E' di nuovo scontro aperto fra Palazzo Chigi e i magistrati. Questa volta Giorgia Meloni affida ai social, anziché alle "fonti" anonime che tante critiche hanno sollevato a inizio estate, la sua irritazione davanti alla sentenza di Catania con cui la giudice Iolanda Apostolico non ha convalidato il trattenimento di tre tunisini ritenendo le nuove regole, appena varate dal governo, in contrasto con la normativa europea. Ma di fronte alle parole della premier, "basita" per la sentenza dalle motivazioni "incredibili", prima l'Anm e poi 10 togati del Csm si schierano a difesa della collega, finita nel mirino anche di tutto il centrodestra che vuole portare il caso in Parlamento.
Mentre le opposizioni condannano l'ennesimo "scontro istituzionale", oramai, secondo i Dem, "anticamera dell'eversione". Accanto alla giudice si schiera fin da subito l'Associazione nazionale magistrati di Catania (cui si affianca anche l'Anm di Milano), che definisce Apostolico "persona perbene" e osserva che "il rapporto tra potere esecutivo e giudiziario andrebbe improntato a ben altre modalità". Mentre la stessa giudice si chiama fuori dalle "polemiche" perché la questione è giuridica, e "impugnabile" e non deve essere trasformata in una "questione personale". Si tratta di una "grave delegittimazione professionale" fanno intanto quadrato i consiglieri del Csm che hanno avviato una raccolta di firme a tutela della giudice di Catania, che secondo la premier si è "scagliata" contro un provvedimento del governo "democraticamente eletto".
Non si ferma lì, Meloni, che torna a puntare il dito contro quel "pezzo di Italia", non meglio identificato, che "fa tutto il possibile per favorire l'immigrazione illegale.
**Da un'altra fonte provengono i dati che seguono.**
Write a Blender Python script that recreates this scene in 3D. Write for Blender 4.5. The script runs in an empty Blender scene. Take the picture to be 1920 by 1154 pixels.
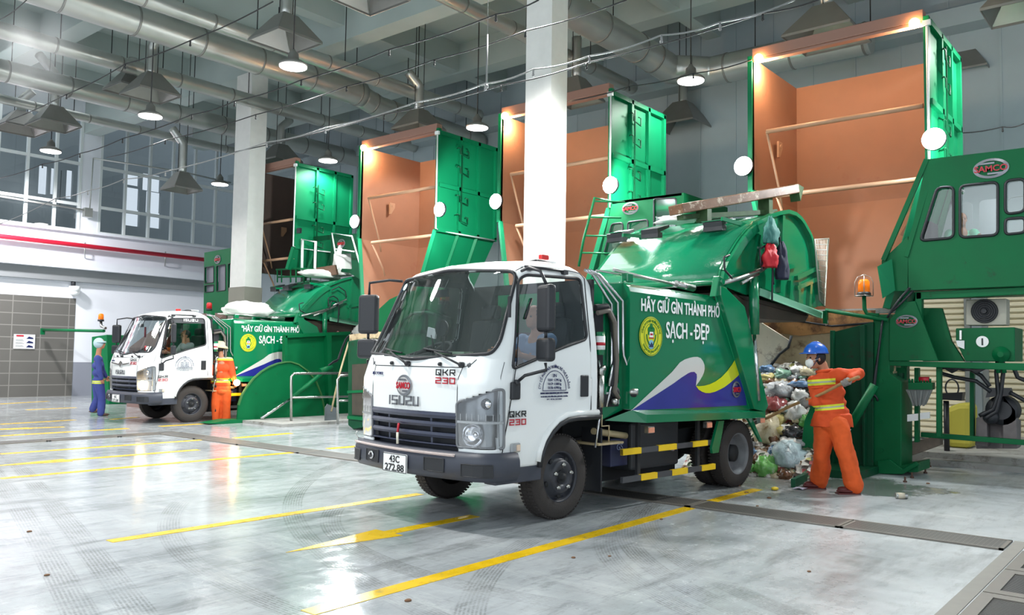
import bpy, math, random
from mathutils import Vector, Matrix
from mathutils import noise as mnoise
R_ = math.radians
S = bpy.context.scene
COL = S.collection
random.seed(7)
# ---------------------------------------------------------------- camera
F_PX = 1565.0
YAW, PITCH, ROLL = R_(50.42), R_(3.52), R_(0.87)
CAM_H = 1.45
_f = Vector((math.sin(YAW)*math.cos(PITCH), math.cos(YAW)*math.cos(PITCH), math.sin(PITCH)))
_r = Vector((math.cos(YAW), -math.sin(YAW), 0))
_u = _r.cross(_f)
_c, _s = math.cos(ROLL), math.sin(ROLL)
CR = _c*_r + _s*_u
CU = -_s*_r + _c*_u
cd = bpy.data.cameras.new('camera'); cam = bpy.data.objects.new('camera', cd); COL.objects.link(cam)
cd.sensor_width = 36.0; cd.lens = F_PX/1920*36; cd.clip_start = .05; cd.clip_end = 300
m = Matrix.Identity(4)
for i in range(3):
    m[i][0] = CR[i]; m[i][1] = CU[i]; m[i][2] = -_f[i]
m[2][3] = CAM_H
cam.matrix_world = m
S.camera = cam
# ---------------------------------------------------------------- world, exposure, large lights
S.view_settings.view_transform = 'Standard'
S.view_settings.look = 'None'
S.view_settings.gamma = 1.0
S.view_settings.use_curve_mapping = False
S.view_settings.exposure = 0.0
W = bpy.data.worlds.new('sky'); S.world = W; W.use_nodes = True
bg = W.node_tree.nodes['Background']
bg.inputs[0].default_value = (0.80, 0.90, 1.0, 1); bg.inputs[1].default_value = .95
def lamp(name, kind, loc, energy, color=(1, 1, 1), size=1.0, sizey=None, aim=None, spot=None, blend=.6, parent=None):
    l = bpy.data.lights.new(name, kind); o = bpy.data.objects.new(name, l); COL.objects.link(o)
    l.energy = energy; l.color = color; o.location = loc
    if kind == 'AREA':
        l.size = size
        if sizey: l.shape = 'RECTANGLE'; l.size_y = sizey
    else:
        l.shadow_soft_size = size
    if kind == 'SPOT': l.spot_size = R_(spot); l.spot_blend = blend
    if aim is not None:
        d = Vector(aim)-Vector(loc); o.rotation_euler = d.to_track_quat('-Z', 'Y').to_euler()
    return o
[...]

E non parlo solo della sinistra ideologizzata e del circuito che ha i propri ricchi interessi nell'accoglienza". Senza contare gli "altri Stati" che "lavorano nella direzione diametralmente opposta" a quella del governo italiano, impegnato a fronteggiare gli sbarchi illegali. La premier, che finora non si era espressa sulla vicenda, scrive su tutti i suoi social di primo mattino. Mentre a Pozzallo il Cpr si sta svuotando proprio in conseguenza di quella sentenza. E ad alimentare la reazione muscolare di governo e maggioranza - mentre al ministero dell'Interno stanno studiando gli estremi per il ricorso in Cassazione - contribuisce anche la ricostruzione del Giornale di alcuni post contro Matteo Salvini condivisi sulla bacheca Fb della giudice che avrebbe poi cancellato il suo profilo.
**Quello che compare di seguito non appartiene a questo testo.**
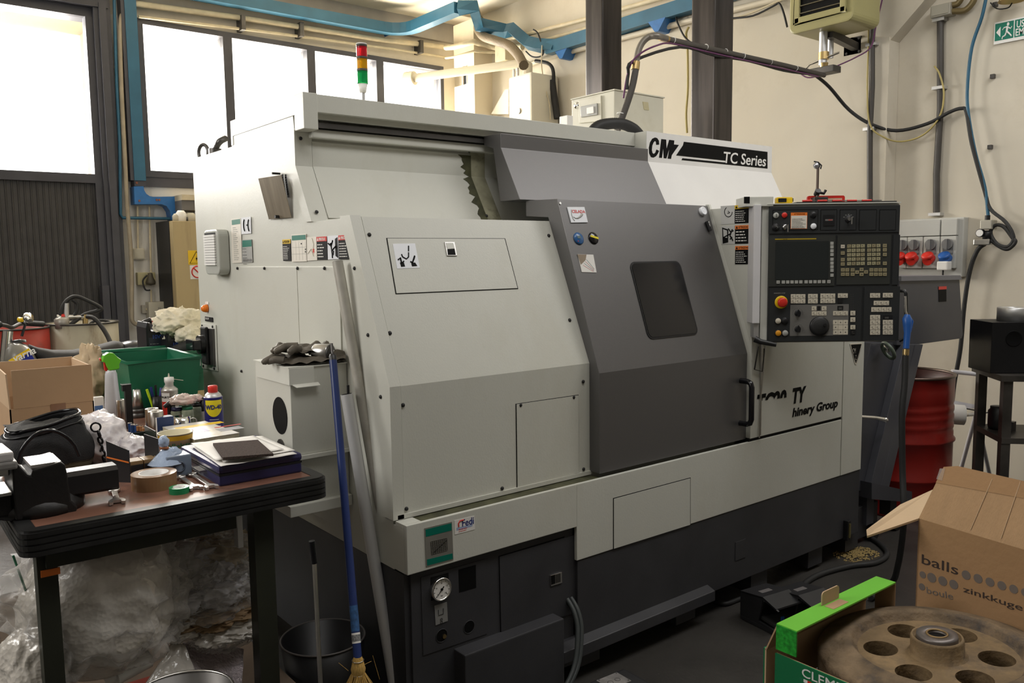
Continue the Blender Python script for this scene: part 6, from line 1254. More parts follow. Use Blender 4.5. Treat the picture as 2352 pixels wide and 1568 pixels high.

Una chiusura "a orologeria", attacca la responsabile migranti di Fdi Sara Kelany, preannunciando una iniziativa (ancora si sta valutando tra gli strumenti a disposizione dei parlamentari se procedere con una interrogazione, una interpellanza urgente o altro) per capire "se siano stati travalicati i limiti" fissati dalla Costituzione che "impone che ogni processo si svolga di fronte ad un giudice terzo ed imparziale". La Lega annuncia intanto una "interrogazione al ministro della Giustizia" Carlo Nordio, "alla luce di quanto letto sui giornali". "Meloni la smetta di alimentare lo scontro istituzionale che danneggia il Paese", risponde a caldo Elly Schlein, additando il governo di cercare "un nemico al giorno per nascondere le proprie responsabilità". E le sue parole, le fa eco il capogruppo al Senato Francesco Boccia, "fanno il paio con quelle di Salvini di ieri che dice interverremo sulla magistratura. Questo è l'anticamera dell'eversione". E' "così, scagliandosi contro migranti e giudici, che Polonia e Ungheria si sono poste fuori dallo Stato di diritto", incalzano anche da +Europa, mentre Giuseppe Conte sottolinea i "bluff" della premier che di fatto ha "fallito" sulle politiche migratorie.
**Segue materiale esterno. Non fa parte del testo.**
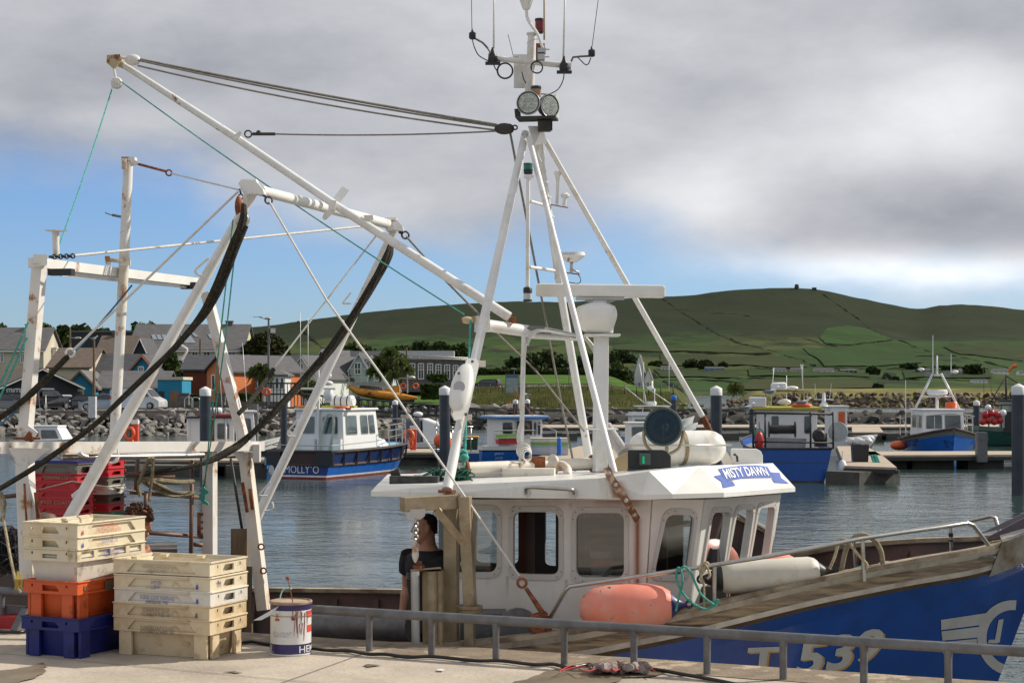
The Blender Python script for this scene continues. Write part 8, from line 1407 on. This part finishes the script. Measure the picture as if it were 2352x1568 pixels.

"Impugneremo e siamo convinti che abbiamo ragioni da sostenere nel grado di giudizio successivo". Il ministro dell'Interno Matteo Piantedosi non è turbato dalle decisioni di Iolanda Apostolico. E l'Ufficio legislativo del ministero è al lavoro - in contatto con l'Avvocatura dello Stato - per definire la procedura di impugnazione, che potrebbe avvenire con un ricorso in Cassazione.